** START OF Records provided **

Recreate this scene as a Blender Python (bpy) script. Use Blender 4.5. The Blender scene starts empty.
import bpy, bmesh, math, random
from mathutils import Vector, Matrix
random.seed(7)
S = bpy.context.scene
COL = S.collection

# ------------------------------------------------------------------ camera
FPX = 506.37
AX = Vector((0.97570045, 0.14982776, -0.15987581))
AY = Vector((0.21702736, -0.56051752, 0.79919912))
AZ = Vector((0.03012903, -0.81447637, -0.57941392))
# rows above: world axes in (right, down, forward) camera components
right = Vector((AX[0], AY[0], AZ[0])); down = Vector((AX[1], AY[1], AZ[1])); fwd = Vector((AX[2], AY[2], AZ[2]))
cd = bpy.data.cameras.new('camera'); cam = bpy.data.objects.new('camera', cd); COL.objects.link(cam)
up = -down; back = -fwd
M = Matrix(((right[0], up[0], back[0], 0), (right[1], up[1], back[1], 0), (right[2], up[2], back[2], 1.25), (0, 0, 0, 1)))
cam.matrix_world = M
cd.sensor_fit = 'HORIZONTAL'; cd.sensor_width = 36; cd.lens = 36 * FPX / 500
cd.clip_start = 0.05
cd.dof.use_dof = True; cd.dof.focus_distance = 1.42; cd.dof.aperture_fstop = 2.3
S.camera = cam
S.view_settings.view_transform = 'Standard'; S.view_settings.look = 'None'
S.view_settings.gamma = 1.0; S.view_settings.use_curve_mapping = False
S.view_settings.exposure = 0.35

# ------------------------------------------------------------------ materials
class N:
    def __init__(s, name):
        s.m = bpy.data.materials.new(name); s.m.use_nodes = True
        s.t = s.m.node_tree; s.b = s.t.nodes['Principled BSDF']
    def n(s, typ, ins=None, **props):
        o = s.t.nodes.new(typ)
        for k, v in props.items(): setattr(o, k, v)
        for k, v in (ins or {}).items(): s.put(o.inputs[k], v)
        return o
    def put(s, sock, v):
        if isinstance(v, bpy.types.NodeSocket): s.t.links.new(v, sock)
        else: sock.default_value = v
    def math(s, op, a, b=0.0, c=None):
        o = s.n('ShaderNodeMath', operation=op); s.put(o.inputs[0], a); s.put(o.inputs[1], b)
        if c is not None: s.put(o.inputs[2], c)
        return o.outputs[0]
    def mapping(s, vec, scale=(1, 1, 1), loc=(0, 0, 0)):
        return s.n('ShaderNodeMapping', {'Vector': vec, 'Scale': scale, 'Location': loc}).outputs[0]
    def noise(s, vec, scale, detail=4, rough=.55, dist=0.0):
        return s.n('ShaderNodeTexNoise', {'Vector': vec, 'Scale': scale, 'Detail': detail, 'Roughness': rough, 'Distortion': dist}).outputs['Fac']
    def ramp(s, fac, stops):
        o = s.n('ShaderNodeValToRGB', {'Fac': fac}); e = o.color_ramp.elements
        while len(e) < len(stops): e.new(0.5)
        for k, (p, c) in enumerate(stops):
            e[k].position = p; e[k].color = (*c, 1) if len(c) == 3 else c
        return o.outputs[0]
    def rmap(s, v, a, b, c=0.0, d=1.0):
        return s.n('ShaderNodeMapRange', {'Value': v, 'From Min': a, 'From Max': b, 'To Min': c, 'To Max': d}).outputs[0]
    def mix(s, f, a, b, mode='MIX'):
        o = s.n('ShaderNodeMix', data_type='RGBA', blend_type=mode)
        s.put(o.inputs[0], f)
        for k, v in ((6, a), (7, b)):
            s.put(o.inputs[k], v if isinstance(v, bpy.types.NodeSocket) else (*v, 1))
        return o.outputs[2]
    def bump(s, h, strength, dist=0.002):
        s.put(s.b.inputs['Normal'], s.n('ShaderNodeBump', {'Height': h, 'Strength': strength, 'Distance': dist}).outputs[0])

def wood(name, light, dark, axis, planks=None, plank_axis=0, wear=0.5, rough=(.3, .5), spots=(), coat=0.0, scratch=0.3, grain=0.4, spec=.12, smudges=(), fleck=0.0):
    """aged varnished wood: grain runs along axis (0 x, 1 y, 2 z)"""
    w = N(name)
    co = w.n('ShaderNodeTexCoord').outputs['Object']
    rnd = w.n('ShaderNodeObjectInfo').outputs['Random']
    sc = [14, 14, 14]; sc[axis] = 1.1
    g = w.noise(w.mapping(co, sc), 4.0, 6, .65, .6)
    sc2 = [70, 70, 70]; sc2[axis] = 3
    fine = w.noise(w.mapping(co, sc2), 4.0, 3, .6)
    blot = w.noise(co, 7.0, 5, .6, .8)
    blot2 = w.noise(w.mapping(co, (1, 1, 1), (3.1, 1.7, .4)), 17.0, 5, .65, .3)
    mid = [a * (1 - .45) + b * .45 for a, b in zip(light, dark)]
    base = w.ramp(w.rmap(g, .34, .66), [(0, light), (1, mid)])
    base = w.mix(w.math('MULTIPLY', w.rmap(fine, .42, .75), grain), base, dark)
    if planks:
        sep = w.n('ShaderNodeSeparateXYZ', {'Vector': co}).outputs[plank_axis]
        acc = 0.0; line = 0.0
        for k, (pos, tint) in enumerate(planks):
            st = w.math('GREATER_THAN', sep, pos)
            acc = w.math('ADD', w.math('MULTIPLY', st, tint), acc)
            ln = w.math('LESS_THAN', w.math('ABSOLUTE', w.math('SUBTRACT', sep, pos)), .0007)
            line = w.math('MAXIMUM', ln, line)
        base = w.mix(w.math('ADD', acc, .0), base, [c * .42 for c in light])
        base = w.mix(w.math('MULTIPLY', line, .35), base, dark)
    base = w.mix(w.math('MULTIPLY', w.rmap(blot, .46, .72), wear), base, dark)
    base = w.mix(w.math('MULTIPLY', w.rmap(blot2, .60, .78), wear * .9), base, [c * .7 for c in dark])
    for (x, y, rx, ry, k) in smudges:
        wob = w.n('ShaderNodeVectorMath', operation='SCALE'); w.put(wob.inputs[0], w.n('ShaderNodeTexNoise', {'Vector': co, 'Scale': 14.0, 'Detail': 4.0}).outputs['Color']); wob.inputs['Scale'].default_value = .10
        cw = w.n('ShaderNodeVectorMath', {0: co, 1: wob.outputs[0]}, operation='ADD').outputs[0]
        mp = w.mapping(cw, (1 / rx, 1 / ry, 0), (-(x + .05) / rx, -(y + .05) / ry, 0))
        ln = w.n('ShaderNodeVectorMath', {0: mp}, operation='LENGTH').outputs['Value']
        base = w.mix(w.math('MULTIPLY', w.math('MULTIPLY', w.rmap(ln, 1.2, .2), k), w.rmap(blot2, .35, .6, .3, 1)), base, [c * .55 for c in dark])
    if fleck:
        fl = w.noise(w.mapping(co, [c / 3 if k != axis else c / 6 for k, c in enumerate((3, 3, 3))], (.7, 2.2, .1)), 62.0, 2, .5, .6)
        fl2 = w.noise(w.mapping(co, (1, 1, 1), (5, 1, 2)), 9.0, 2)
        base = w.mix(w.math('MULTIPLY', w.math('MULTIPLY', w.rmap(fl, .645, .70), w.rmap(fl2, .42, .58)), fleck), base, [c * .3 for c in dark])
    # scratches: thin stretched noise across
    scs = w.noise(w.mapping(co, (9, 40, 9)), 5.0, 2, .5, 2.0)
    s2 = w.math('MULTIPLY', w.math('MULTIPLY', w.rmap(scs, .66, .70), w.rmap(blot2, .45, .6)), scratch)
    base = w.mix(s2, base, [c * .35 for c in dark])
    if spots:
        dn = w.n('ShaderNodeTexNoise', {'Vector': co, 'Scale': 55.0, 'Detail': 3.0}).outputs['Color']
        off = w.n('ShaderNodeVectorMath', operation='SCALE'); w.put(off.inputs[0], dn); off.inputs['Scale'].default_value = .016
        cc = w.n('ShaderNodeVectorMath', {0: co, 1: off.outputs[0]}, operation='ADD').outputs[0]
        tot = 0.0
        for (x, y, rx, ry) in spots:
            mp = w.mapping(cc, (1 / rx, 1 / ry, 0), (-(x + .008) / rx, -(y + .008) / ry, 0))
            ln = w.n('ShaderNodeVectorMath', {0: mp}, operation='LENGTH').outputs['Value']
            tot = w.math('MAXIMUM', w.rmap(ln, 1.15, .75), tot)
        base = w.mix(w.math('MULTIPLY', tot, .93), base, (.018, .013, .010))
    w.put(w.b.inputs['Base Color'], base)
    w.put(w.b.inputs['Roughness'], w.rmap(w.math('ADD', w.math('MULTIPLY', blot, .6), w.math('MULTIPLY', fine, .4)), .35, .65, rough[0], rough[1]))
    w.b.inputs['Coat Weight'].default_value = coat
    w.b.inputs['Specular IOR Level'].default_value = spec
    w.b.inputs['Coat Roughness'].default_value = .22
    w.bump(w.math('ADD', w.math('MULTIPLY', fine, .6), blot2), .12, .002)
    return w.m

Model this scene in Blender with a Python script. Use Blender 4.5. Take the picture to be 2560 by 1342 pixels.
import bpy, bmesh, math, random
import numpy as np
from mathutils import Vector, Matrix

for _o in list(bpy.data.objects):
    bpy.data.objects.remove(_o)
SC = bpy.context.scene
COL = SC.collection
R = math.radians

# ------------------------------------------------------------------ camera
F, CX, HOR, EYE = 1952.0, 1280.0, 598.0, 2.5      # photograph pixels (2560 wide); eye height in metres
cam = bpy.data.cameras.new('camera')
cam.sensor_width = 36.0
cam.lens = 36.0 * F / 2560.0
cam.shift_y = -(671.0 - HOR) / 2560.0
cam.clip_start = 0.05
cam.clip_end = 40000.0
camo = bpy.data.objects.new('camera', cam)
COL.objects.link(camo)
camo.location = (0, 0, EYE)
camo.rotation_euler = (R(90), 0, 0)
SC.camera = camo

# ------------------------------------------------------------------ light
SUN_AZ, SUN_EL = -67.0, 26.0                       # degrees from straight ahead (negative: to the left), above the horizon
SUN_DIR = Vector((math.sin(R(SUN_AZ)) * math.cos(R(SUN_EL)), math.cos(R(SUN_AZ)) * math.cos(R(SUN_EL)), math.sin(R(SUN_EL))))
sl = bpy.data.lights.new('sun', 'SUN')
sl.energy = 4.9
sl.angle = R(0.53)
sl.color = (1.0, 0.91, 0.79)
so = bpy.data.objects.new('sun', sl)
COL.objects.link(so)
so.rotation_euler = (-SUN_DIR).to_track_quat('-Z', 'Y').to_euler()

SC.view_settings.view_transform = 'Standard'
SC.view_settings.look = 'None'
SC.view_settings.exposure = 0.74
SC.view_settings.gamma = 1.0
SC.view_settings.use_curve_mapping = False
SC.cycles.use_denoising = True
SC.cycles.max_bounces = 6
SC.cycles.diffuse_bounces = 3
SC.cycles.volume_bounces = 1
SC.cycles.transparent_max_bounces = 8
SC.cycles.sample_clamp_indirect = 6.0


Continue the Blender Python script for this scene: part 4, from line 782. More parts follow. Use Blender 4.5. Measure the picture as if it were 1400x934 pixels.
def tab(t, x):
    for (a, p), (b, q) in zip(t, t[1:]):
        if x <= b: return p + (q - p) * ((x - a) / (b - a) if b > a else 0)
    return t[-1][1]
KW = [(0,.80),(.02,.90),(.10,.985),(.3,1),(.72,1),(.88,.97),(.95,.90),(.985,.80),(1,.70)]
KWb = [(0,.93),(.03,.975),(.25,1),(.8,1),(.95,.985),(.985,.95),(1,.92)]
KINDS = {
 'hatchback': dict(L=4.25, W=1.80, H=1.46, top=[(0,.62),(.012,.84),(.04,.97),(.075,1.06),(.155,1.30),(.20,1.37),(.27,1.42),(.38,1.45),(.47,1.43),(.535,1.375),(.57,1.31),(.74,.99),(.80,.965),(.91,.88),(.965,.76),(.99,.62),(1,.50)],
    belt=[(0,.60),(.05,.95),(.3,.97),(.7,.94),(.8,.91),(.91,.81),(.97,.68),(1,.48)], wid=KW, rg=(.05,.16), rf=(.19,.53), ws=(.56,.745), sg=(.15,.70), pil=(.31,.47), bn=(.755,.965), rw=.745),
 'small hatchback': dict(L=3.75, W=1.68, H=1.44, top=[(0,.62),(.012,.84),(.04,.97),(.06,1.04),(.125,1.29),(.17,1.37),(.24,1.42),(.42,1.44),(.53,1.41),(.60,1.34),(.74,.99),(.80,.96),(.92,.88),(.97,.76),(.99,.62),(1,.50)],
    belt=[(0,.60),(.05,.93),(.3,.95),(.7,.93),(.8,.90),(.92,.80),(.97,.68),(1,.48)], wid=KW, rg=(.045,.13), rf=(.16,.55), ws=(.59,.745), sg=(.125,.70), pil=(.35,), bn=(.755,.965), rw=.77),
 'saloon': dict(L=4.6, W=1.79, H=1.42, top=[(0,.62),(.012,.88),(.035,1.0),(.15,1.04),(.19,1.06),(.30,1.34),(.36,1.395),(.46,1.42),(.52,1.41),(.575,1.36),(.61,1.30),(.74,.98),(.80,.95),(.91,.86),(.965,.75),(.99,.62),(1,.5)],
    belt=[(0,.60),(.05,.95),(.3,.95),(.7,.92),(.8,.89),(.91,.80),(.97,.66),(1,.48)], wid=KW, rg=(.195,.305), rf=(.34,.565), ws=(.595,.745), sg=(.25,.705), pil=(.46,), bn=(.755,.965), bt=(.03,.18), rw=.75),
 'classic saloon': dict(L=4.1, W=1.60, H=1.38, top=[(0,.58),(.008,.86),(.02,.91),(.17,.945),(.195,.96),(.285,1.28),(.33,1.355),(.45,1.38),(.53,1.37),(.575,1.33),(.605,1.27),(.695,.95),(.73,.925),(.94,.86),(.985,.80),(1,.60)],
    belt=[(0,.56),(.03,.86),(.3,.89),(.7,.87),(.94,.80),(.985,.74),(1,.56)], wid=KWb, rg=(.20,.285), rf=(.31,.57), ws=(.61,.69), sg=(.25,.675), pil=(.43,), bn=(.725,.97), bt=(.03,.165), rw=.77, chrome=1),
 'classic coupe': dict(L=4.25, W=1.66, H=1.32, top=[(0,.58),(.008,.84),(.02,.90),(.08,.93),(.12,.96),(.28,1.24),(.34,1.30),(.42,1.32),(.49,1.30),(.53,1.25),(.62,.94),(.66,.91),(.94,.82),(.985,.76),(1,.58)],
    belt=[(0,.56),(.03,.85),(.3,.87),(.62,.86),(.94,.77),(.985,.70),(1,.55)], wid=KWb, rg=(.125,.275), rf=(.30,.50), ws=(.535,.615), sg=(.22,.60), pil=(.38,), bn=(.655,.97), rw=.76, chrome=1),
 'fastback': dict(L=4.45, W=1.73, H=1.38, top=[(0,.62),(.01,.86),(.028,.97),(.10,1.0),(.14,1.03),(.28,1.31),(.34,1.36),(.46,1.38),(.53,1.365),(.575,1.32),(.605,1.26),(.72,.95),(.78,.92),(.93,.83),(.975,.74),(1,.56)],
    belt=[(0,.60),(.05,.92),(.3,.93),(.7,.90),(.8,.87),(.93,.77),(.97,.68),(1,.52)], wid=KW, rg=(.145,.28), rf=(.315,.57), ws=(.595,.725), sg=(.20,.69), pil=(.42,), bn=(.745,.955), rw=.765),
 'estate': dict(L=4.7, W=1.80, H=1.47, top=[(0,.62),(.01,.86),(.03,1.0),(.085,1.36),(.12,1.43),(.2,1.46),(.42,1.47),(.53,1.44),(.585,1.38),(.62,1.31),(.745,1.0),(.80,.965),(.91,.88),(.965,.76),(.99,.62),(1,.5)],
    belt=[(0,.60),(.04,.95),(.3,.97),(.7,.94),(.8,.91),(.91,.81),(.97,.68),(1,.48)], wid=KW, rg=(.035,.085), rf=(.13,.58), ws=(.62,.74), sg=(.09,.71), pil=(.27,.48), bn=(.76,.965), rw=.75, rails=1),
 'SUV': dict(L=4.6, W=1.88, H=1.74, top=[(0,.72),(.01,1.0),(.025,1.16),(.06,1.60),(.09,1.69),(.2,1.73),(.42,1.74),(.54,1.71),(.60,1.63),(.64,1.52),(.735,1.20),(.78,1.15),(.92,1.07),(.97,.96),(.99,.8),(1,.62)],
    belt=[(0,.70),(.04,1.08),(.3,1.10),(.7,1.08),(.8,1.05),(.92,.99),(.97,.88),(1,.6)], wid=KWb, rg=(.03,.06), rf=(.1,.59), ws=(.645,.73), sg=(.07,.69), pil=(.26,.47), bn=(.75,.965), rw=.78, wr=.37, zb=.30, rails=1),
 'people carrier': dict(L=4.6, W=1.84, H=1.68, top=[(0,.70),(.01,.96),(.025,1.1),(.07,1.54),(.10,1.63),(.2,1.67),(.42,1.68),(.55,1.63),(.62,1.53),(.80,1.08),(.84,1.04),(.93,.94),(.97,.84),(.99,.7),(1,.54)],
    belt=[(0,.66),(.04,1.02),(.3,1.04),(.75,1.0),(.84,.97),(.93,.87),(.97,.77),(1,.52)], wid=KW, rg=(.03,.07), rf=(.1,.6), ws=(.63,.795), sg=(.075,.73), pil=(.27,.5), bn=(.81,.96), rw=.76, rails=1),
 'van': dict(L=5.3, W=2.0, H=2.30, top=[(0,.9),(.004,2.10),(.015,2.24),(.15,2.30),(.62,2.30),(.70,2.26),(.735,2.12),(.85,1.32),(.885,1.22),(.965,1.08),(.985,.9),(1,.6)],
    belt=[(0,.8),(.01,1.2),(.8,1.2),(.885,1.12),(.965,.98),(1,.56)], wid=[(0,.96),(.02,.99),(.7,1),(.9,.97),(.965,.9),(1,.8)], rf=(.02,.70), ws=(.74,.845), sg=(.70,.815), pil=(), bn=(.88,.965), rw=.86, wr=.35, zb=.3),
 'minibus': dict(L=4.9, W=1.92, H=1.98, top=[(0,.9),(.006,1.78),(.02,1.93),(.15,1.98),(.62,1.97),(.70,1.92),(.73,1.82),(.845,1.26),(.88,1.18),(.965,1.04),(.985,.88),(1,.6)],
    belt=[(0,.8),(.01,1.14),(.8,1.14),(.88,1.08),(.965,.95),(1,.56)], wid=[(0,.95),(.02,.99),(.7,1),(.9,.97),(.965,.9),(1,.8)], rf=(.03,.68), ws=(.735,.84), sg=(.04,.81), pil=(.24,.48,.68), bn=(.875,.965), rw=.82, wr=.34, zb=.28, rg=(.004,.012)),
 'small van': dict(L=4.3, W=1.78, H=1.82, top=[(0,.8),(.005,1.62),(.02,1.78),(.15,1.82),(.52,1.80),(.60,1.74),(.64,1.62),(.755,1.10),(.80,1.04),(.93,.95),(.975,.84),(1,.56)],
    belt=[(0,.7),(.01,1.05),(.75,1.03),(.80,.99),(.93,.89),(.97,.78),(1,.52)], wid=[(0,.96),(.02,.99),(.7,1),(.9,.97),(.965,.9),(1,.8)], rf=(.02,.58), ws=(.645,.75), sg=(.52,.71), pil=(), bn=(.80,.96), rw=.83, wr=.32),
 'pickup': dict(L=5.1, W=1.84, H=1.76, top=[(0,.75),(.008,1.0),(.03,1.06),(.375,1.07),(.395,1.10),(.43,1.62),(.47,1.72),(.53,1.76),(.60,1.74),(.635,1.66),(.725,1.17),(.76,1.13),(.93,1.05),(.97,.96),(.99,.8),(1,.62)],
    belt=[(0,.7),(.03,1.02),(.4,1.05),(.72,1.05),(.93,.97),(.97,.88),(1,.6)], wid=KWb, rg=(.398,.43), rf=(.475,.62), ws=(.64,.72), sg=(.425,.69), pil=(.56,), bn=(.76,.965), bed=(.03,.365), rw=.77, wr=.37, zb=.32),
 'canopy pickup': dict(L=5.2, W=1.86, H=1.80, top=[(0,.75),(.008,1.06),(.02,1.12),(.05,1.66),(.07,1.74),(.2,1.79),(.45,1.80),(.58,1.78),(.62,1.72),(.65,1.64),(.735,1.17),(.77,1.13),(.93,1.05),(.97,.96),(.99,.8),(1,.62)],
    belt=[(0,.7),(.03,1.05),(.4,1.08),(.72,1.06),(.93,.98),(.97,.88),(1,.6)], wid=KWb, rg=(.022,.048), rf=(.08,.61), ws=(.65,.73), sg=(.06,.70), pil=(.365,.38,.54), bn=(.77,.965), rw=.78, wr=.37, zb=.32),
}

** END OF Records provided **

What you are asked to do:
Reproduce only the lines from the top of the material through the one bearing "S.view_settings.exposure = 0.35", each exactly as it stands.

Answer:
Recreate this scene as a Blender Python (bpy) script. Use Blender 4.5. The Blender scene starts empty.
import bpy, bmesh, math, random
from mathutils import Vector, Matrix
random.seed(7)
S = bpy.context.scene
COL = S.collection

# ------------------------------------------------------------------ camera
FPX = 506.37
AX = Vector((0.97570045, 0.14982776, -0.15987581))
AY = Vector((0.21702736, -0.56051752, 0.79919912))
AZ = Vector((0.03012903, -0.81447637, -0.57941392))
# rows above: world axes in (right, down, forward) camera components
right = Vector((AX[0], AY[0], AZ[0])); down = Vector((AX[1], AY[1], AZ[1])); fwd = Vector((AX[2], AY[2], AZ[2]))
cd = bpy.data.cameras.new('camera'); cam = bpy.data.objects.new('camera', cd); COL.objects.link(cam)
up = -down; back = -fwd
M = Matrix(((right[0], up[0], back[0], 0), (right[1], up[1], back[1], 0), (right[2], up[2], back[2], 1.25), (0, 0, 0, 1)))
cam.matrix_world = M
cd.sensor_fit = 'HORIZONTAL'; cd.sensor_width = 36; cd.lens = 36 * FPX / 500
cd.clip_start = 0.05
cd.dof.use_dof = True; cd.dof.focus_distance = 1.42; cd.dof.aperture_fstop = 2.3
S.camera = cam
S.view_settings.view_transform = 'Standard'; S.view_settings.look = 'None'
S.view_settings.gamma = 1.0; S.view_settings.use_curve_mapping = False
S.view_settings.exposure = 0.35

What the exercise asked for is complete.